Wong graduated in the 1930s, at the height of the Depression. He struggled to get steady work, painting murals for the Works Progress Administration and waiting tables at a Los Angeles Chinatown restaurant. His fine art did receive a measure of renown alongside several other Asian-American artists, a group that critics labeled the “California Orientalists.” Their works combined influences from their home countries with elements of Western modernism they’d gleaned from their American art school educations—a hybrid style that would be reflected in Wong’s aesthetic throughout the years.
But the advent of World War II tore the likeminded group apart, as members with Japanese ancestry were forced into internment camps. And Wong himself married in 1937. “He loved making fine art, but it was so hard to make a living,” says Tom. “He said he was always hungry, always wondering where the next meal would come from.”
Tyrus Wong, Bambi (visual development), 1942. Courtesy of Tyrus Wong and PBS.
Tyrus Wong, Bambi (visual development), 1942. Courtesy of Tyrus Wong and PBS.
Financial relief came in the form of a gig at Walt Disney Studios. For a few months in 1938, Wong worked as an “in-betweener,” drawing the series of sketches that would take a character from one pose to the next. It was boring, tedious work, and he was soon exhausted. When he heard that the studio was working on a story about the deer, Bambi, and that it would involve landscapes, his ears perked up. “I said: ‘Gee, this is all outdoor scenery [and] I’m a landscape painter. This will be great,’” he later recalled.
So he produced a series of drawings and watercolors, which he presented first to the film’s art director, then to Walt Disney himself. The boss was immediately taken by Wong’s atmospheric, impressionistic style. Unlike Snow White, where the backgrounds were complicated and detail-laden, Wong’s style was characterized by simplicity, saying more with less. That was necessary to foreground the animal characters of Bambi and his bunny sidekick Thumper.
Wong's concept art was adopted wholesale into the finished film, a rarity among Disney's animated features. “There were very few films where the entire look was keyed so singularly by one artist,” says Tom, noting one of a handful of other cases: Eyvind Earle’s work on Sleeping Beauty.
Tyrus Wong, Horse painting.
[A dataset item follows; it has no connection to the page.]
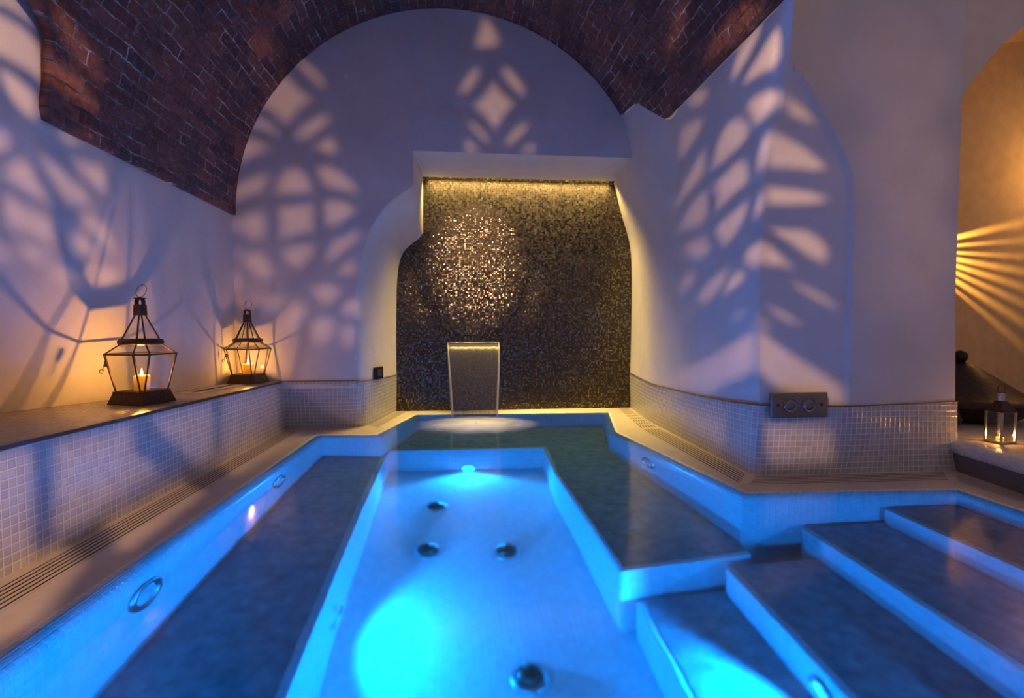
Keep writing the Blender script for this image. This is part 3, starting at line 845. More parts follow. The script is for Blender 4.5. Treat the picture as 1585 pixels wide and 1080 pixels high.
s2 = thing('wall_socket', 'small black switch on the rounded recess edge left of the mosaic', 'switch', (-.803, 5.81, 0.518), math.radians(76.6))
mb = MB(); mb.box((0, 0, 0), (.20, .034, .125)); mb.build('plate', 'black', s2, bevel=.006)
mb = MB(); mb.box((.0, -.017, 0), (.09, .008, .07)); mb.build('rocker', 'steel', s2, bevel=.003)

# ------------------------------------------------------------------ underwater fittings
def fit_ring(name, label, loc, axis, r, cat, group, lens=None):
    o = thing(name, label, cat, loc, 0, group)
    o.rotation_euler = Vector(axis).to_track_quat('Z', 'Y').to_euler()
    mb = MB(); mb.lathe([(r * .66, 0.0), (r * .70, .010), (r * .85, .016), (r, .010), (r * 1.03, 0)], 36); mb.build('bezel', 'steel', o, smooth=True)
    if lens:
        mb = MB(); mb.lathe([(0, .006), (r * .66, .004), (r * .68, 0)], 28); mb.build('lens', 'lens', o, smooth=True)
    else:
        mb = MB(); mb.lathe([(0, .004), (r * .3, .006), (r * .32, .001), (r * .68, .001)], 28); mb.build('nozzle', 'basin', o, smooth=True)
    return o
def wall_x(y, side):
    if side < 0: a, b = Vector(Wp[8]), Vector(Wp[7])
    else: a, b = Vector(Wp[2]), Vector(Wp[3])
    t = (y - a.y) / (b.y - a.y); return a.x + (b.x - a.x) * t
G = 'round jet fittings in the pool walls'
fit_ring('wall_jet', 'nearer round chrome jet ring in the left pool wall', (wall_x(2.41, -1) + .002, 2.41, -.30), (1, 0, 0.02), .115, 'jet', G)
fit_ring('wall_jet', 'farther round chrome jet ring in the left pool wall', (wall_x(4.0, -1) + .002, 4.0, -.33), (1, 0, 0.02), .115, 'jet', G)
fit_ring('wall_jet', 'round chrome jet ring in the right pool wall below the recess drain', (wall_x(4.25, 1) - .002, 4.25, -.36), (-1, -.1, 0.02), .115, 'jet', G)
for x, y, lab in ((-.165, 4.42, 'dark domed floor jet just in front of the far pool light'), (-.198, 3.75, 'dark domed floor jet in mid pool, on the left of its pair'),
                  (.345, 3.70, 'dark domed floor jet in mid pool, on the right of its pair'), (.353, 2.60, 'single dark domed floor jet in front of the other three, level with the lowest step')):
    o = thing('floor_jet', lab, 'jet', (x, y, FZ), 0, 'domed jets in the pool floor')
    mb = MB(); mb.lathe([(.10, 0), (.098, .012), (.075, .020), (.07, .022)], 32); mb.build('flange', 'steel', o, smooth=True)
    mb = MB(); mb.lathe([(.072, .014), (.070, .040), (.052, .062), (.025, .072), (0, .074)], 28); mb.build('dome', 'dark_trim', o, smooth=True)
G = 'round blue lights under water'
def pool_light(label, loc, axis, power, size=134):
    o = fit_ring('pool_light', label, loc, axis, .07, 'pool light', G, True)
    l = lamp('beam', 'SPOT', (0, 0, .03), power, BLUE, radius=.035, parent=o, size=math.radians(size), blend=.35)
    l.rotation_euler = (PI, 0, 0)
    return o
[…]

Courtesy of Tyrus Wong and PBS.
Although Wong had moved quickly up the ranks, the path wasn’t smooth. Being an artist was a rare job for a Chinese-American person in California at the time—Wong’s peers would more commonly be found operating laundries or serving as houseboys. And the animation rooms at Disney were notoriously discriminatory (women were bluntly refused jobs, Tom notes). Wong was the first and only Asian-American artist in the animator’s room during his tenure, says Tom.
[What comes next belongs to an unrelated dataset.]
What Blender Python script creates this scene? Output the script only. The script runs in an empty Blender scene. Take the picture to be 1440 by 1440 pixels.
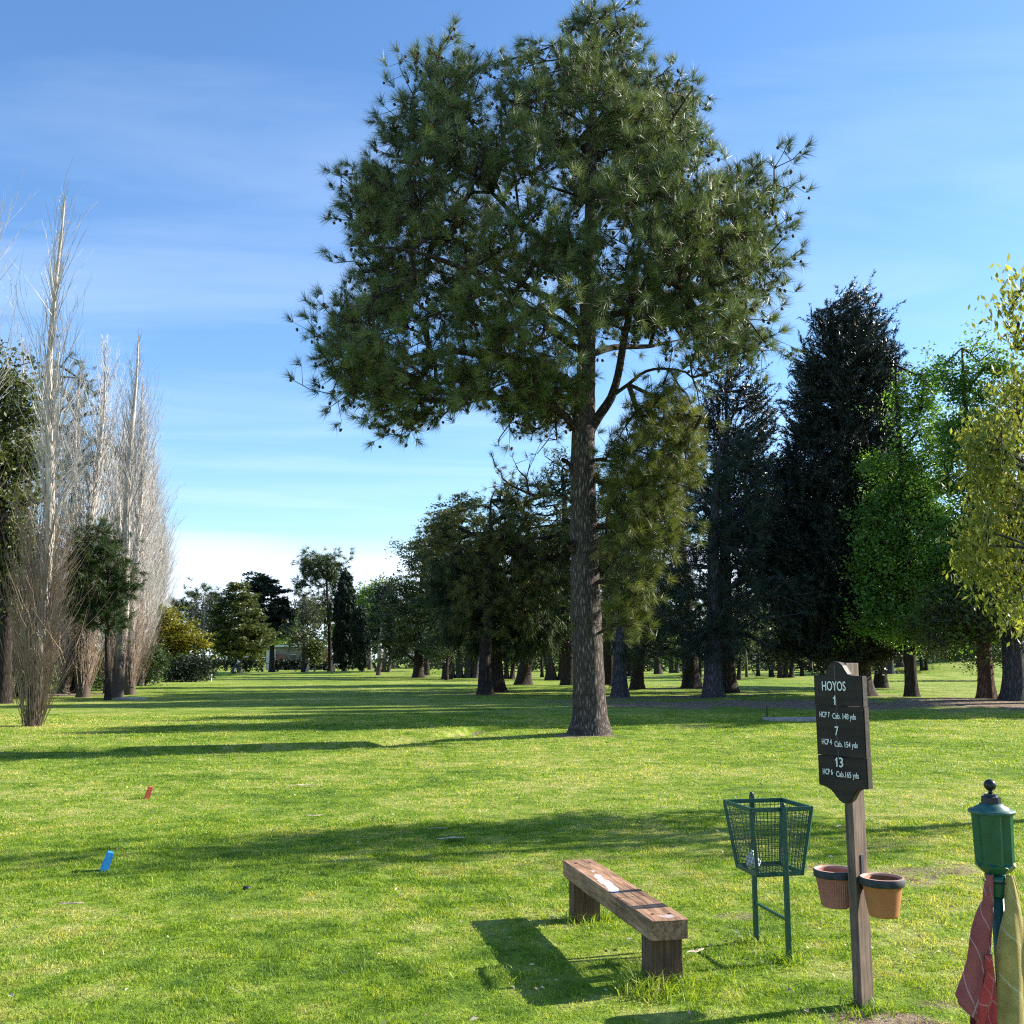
import bpy, bmesh, math, random
import numpy as np
from mathutils import Vector, Matrix, noise as mnoise
R = math.radians
rng = np.random.default_rng(7)
random.seed(7)
sc = bpy.context.scene
COL = sc.collection

# ------------------------------------------------------------------ camera
HC = 1.65
FPX = 1440.0
HOR = 928.0
TH = math.atan((HOR - 720) / FPX)
cam_d = bpy.data.cameras.new('camera'); cam = bpy.data.objects.new('camera', cam_d); COL.objects.link(cam)
cam_d.sensor_width = 36; cam_d.lens = 36; cam_d.clip_end = 9000; cam_d.clip_start = 0.05
cam.location = (0, 0, HC); cam.rotation_euler = (R(90) + TH, 0, 0)
sc.camera = cam
CT, ST = math.cos(TH), math.sin(TH)

def ray(u, v):
    xc = (u - 720) / FPX; yc = (720 - v) / FPX
    return xc, CT - yc * ST, ST + yc * CT
def gp(u, v):
    """ground point under a photo pixel (flat ground)"""
    x, y, z = ray(u, v); t = -HC / z
    return x * t, y * t
def pp(u, v, Y):
    """point at world depth Y"""
    x, y, z = ray(u, v); t = Y / y
    return np.array([x * t, Y, HC + z * t])

# ------------------------------------------------------------------ numeric helpers
_grids = {}
def vnoise(x, y, scale, seed=0):
    g = _grids.get(seed)
    if g is None:
        g = np.random.default_rng(1000 + seed).random((256, 256)); _grids[seed] = g
    x = np.asarray(x) / scale; y = np.asarray(y) / scale
    xi = np.floor(x).astype(int); yi = np.floor(y).astype(int)
    fx = x - xi; fy = y - yi
    fx = fx * fx * (3 - 2 * fx); fy = fy * fy * (3 - 2 * fy)
    a = g[xi % 256, yi % 256]; b = g[(xi + 1) % 256, yi % 256]
    c = g[xi % 256, (yi + 1) % 256]; d = g[(xi + 1) % 256, (yi + 1) % 256]
    return (a * (1 - fx) + b * fx) * (1 - fy) + (c * (1 - fx) + d * fx) * fy
def sstep(a, b, x):
    t = np.clip((x - a) / (b - a), 0, 1); return t * t * (3 - 2 * t)
def unit(v):
    return v / (np.linalg.norm(v, axis=-1, keepdims=True) + 1e-9)
def rsph(n, g=None):
    g = g or rng
    return unit(g.normal(size=(n, 3)))

# ditch path
DITCH = np.array([(-40, 20.5), (-14, 19.6), (-6.6, 19.5), (-4.6, 19.9), (-2.9, 20.6), (-1.6, 22.6), (-0.6, 25.3), (1.2, 25.6), (3.0, 25.0), (6, 26), (30, 27)])
LASTCNT = None
DSTR = np.array([.05, .12, 1, 1, .7, .0, 1, 1, .35, .2, .2])
def ditch(x, y):
    best = np.full(np.shape(x), 1e9); st = np.zeros(np.shape(x))
    for i in range(len(DITCH) - 1):
        a = DITCH[i]; b = DITCH[i + 1]; d = b - a; L2 = d @ d
        t = np.clip(((x - a[0]) * d[0] + (y - a[1]) * d[1]) / L2, 0, 1)
        dx = x - (a[0] + t * d[0]); dy = y - (a[1] + t * d[1])
        dist = np.sqrt(dx * dx + dy * dy)
        m = dist < best
        best = np.where(m, dist, best); st = np.where(m, DSTR[i] * (1 - t) + DSTR[i + 1] * t, st)
    return best, st
MOUNDS = [(-26, 135, .12, 16, 9), (-33, 108, .45, 6, 3.0), (-33, 102, -.3, 7, 1.6), (-20, 118, -.25, 6, 1.4), (-9, 120, .5, 5, 4), (-20, 124, .3, 6, 2),
          (49, 112, 1.5, 14, 10), (33, 92, .35, 9, 4), (31, 80, -.5, 7, 1.6), (28, 70, .12, 10, 3), (8, 60, .2, 8, 3), (15, 42, .18, 6, 2.5),
          (1.6, 22.9, .07, 1.6, 1.2), (11.5, 45, .2, 2, 1.5)]
def terr(x, y):
    x = np.asarray(x, float); y = np.asarray(y, float)
    h = .05 * (vnoise(x, y, 9, 1) - .5) * sstep(9, 16, y) + .25 * (vnoise(x, y, 34, 2) - .5) * sstep(28, 60, y)
    h = h + .012 * (vnoise(x, y, .8, 3) - .5) * sstep(3, 6, y)
    for cx, cy, a, sx, sy in MOUNDS:
        h = h + a * np.exp(-((x - cx) / sx) ** 2 - ((y - cy) / sy) ** 2)
    near = (y > 15) & (y < 32)
    if np.any(near):
        d, s = ditch(x, y)
        w = .38 + .10 * (vnoise(x, y, .6, 4) - .5)
        h = h - np.where(near, s * .38 * (1 - sstep(w * .5, w * 1.5, d)), 0)
    return h
def tz(x, y): return float(terr(np.array([x]), np.array([y]))[0])

def dirtmask(x, y):
    m = np.zeros(np.shape(x))
    n = vnoise(x, y, 1.1, 11) * .5 + vnoise(x, y, .35, 12) * .3 + vnoise(x, y, 3.0, 13) * .5
    def blob(cx, cy, rx, ry, s=1.0, soft=.6):
        d = np.sqrt(((x - cx) / rx) ** 2 + ((y - cy) / ry) ** 2)
        return s * (1 - sstep(1 - soft, 1 + soft * .6, d + (n - .65) * 1.5))
    for u_, yy_ in [(1003,46),(972,57),(1024,52),(1213,48),(1168,54),(871,47),(896,56),(857,60),(800,66),(694,53),(681,50),(735,68),(1282,44),(1388,42),(1428,41),(1238,60),(652,96),(588,98)]:
        m = np.maximum(m, blob((u_ - 720) / 1440 * yy_ * 1.005, yy_, 1.9, 1.2, .62, .8))
    for b in [(13, 38.5, 12, 3.8, .8), (21, 35, 8, 2.6, .75), (8.5, 46, 4.5, 2.2, .95), (1.7, 5.05, .42, .26, .9, .8), (2.1, 5.25, .6, .2, .6, .8),
              (-8.6, 20.3, 2.6, .7, .4), (1.7, 22.4, 1.2, .5, .8), (1.45, 5.7, .45, .3, .45, .8), (3.4, 42, 3.6, 2.0, .6),
              (-10, 47, 12, 2.0, .0), (-22, 50, 6, 3, .7), (-1.6, 5.9, .6, .3, .0), (.55, 5.15, .5, .2, .35, .8)]:
        m = np.maximum(m, blob(*b))
    wr = sstep(.52, .82, vnoise(x, y, .5, 14) * .7 + vnoise(x, y, .3, 15) * .3) * .60 * sstep(.2, 1.2, x - (y - 6) * .15) * (1 - sstep(8, 12, y))
    m = np.maximum(m, wr)
    d, s = ditch(x, y)
    m = np.maximum(m, s * (1 - sstep(.30, .55, d)))
    return m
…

And then, on the heels of a massive Disney strike in 1941, Wong was let go. It’s not clear precisely why, says Tom—although Wong didn’t walk out, downsizing was also the result of a series of box-office failures and the resulting financial difficulties. He managed to find another job with Warner Bros., where he worked in the studio’s art department for over two decades. He made concept sketches and storyboards for films including The Music Man (1962), Rebel Without a Cause (1955), Sands of Iwo Jima (1949), and The Wild Bunch (1969). He even sketched out scenes from an unrealized musical influenced by Salvador Dalí, compositions that feature mannequins suspended in a moonlit desert landscape.
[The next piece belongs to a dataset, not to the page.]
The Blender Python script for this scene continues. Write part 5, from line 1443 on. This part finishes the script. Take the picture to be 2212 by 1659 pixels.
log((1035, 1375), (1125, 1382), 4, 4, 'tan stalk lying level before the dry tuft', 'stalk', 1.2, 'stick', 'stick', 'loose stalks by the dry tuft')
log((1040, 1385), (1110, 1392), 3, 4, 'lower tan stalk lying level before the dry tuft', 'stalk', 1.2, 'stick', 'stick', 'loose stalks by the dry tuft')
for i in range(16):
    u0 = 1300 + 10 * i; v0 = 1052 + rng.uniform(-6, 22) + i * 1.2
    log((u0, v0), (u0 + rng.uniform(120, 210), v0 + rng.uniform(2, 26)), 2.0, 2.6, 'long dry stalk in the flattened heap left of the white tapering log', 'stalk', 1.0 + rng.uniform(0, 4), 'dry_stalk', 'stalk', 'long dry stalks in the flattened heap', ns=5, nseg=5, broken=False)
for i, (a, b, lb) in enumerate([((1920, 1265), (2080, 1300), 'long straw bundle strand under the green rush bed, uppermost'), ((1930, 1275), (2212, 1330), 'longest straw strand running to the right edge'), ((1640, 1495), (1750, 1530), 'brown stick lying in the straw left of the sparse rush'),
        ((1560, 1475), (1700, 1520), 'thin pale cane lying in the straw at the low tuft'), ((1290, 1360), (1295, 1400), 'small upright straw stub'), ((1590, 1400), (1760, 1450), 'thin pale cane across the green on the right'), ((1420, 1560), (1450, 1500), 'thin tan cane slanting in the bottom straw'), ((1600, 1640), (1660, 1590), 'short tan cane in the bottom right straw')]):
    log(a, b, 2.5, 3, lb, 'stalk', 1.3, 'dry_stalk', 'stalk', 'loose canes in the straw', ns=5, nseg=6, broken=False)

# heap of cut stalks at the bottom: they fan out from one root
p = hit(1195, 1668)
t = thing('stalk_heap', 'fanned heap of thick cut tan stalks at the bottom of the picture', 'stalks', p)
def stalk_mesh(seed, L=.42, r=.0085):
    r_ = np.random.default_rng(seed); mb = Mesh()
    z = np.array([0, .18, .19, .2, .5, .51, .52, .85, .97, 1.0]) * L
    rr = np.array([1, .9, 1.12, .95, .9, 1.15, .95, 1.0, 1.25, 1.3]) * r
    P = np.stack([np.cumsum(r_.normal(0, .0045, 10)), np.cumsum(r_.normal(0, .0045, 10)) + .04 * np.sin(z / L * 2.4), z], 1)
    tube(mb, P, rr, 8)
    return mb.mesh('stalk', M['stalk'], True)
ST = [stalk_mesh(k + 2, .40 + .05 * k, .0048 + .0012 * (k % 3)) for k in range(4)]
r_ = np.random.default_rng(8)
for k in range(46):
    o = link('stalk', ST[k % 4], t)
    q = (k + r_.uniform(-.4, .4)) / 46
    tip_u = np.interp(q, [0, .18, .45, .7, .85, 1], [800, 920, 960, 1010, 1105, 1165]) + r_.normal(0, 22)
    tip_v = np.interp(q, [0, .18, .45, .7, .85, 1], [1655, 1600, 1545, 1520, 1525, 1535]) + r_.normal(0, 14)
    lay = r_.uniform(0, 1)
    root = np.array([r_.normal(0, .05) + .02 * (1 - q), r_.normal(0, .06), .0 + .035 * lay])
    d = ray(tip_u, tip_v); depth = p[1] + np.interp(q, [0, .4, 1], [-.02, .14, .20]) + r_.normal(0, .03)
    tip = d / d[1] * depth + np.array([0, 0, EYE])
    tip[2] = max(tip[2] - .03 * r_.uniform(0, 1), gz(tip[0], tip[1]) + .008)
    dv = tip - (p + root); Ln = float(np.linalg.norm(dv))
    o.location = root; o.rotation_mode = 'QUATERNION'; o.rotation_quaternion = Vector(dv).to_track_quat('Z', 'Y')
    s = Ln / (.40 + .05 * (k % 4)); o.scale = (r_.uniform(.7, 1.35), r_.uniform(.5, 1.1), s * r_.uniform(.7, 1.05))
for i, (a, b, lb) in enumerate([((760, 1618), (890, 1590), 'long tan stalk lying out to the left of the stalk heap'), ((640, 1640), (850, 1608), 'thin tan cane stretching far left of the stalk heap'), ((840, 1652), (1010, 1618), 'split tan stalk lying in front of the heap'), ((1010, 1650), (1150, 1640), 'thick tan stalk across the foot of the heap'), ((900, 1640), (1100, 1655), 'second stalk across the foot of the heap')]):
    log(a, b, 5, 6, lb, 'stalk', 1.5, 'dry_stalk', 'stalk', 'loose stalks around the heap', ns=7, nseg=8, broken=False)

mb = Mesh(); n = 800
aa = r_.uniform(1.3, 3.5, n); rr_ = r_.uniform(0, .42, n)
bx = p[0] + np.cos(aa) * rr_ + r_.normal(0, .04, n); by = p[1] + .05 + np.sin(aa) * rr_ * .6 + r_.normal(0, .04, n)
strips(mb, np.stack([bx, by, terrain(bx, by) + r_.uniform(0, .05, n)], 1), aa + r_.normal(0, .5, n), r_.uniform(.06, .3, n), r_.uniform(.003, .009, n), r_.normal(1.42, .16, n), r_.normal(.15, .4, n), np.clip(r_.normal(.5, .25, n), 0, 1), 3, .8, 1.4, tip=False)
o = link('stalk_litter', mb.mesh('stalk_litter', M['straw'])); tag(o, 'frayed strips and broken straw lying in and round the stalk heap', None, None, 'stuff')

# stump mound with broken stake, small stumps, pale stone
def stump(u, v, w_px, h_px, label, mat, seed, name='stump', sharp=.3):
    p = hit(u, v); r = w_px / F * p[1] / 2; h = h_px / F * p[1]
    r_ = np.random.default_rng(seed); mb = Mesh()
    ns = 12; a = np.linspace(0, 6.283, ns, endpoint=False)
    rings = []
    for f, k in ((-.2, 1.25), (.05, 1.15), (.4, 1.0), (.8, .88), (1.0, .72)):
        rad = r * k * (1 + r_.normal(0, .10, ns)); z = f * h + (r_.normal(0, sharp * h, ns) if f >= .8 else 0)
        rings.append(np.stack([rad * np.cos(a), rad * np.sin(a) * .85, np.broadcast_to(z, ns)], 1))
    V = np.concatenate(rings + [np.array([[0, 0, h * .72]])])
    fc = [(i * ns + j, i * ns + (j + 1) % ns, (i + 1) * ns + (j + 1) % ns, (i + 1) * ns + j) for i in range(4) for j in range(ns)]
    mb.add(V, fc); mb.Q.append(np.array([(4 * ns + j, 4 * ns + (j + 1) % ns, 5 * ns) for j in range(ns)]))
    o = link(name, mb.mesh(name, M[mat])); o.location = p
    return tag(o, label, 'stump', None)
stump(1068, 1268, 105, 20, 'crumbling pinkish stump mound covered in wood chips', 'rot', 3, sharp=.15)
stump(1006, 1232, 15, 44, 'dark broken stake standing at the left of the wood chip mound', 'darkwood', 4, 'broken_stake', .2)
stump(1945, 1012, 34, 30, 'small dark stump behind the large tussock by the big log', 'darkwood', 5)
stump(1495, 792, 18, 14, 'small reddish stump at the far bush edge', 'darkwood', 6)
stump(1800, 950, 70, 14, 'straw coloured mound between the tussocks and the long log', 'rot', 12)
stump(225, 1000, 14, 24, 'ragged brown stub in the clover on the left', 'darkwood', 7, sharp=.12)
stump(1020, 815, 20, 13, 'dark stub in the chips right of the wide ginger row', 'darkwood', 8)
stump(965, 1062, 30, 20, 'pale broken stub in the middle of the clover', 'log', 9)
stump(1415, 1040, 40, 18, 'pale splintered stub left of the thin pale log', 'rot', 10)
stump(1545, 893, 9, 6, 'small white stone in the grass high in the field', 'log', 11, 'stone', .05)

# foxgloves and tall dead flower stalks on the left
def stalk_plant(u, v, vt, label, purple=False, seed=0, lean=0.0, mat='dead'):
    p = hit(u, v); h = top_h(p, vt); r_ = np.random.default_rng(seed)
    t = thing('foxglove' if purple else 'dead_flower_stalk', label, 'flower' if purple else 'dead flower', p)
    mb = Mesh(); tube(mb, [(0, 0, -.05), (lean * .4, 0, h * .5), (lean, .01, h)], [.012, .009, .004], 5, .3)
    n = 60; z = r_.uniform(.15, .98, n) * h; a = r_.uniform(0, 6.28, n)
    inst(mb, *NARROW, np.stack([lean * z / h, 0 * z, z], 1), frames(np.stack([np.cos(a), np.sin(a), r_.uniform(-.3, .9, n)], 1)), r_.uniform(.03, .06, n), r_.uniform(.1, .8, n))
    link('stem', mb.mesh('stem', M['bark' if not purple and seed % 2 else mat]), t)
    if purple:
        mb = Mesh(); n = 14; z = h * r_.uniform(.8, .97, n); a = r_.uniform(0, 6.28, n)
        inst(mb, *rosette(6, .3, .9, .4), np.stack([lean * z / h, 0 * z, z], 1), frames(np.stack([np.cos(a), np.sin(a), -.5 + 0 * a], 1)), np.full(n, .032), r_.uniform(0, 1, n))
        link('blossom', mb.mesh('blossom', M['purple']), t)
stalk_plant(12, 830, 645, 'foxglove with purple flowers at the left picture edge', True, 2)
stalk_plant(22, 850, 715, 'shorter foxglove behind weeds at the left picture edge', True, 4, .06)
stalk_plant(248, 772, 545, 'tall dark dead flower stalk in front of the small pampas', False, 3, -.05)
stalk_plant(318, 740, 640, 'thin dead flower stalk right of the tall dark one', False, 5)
Throughout, Wong continued to make fine art and show intermittently. But by the time he retired in 1968, Wong later recalled, he was “painted out.”
Tyrus Wong, Reclining Nude c. 1936. Courtesy of Tyrus Wong and PBS.
Today, a small selection of Wong’s prodigious output hangs on the walls of the Disney studios. Ralph Eggleston, production designer for Finding Nemo (2003), recalls lining his cubicle with the older artist’s sketches and paintings for inspiration. Artists who have worked on other classics, including Aladdin (1992) and The Little Mermaid (1989), have named Wong as a significant influence—despite his relatively brief time at the studio.
“For that one contribution,” said Lilo & Stitch (2002) production designer Paul Felix, “he is legendary.”
—Abigail Cain
Correction
A previous version of this article stated that only a single person at Disney was willing to get lunch with Wong when he was an employee there. This actually occurred early in his career at Warner Bros.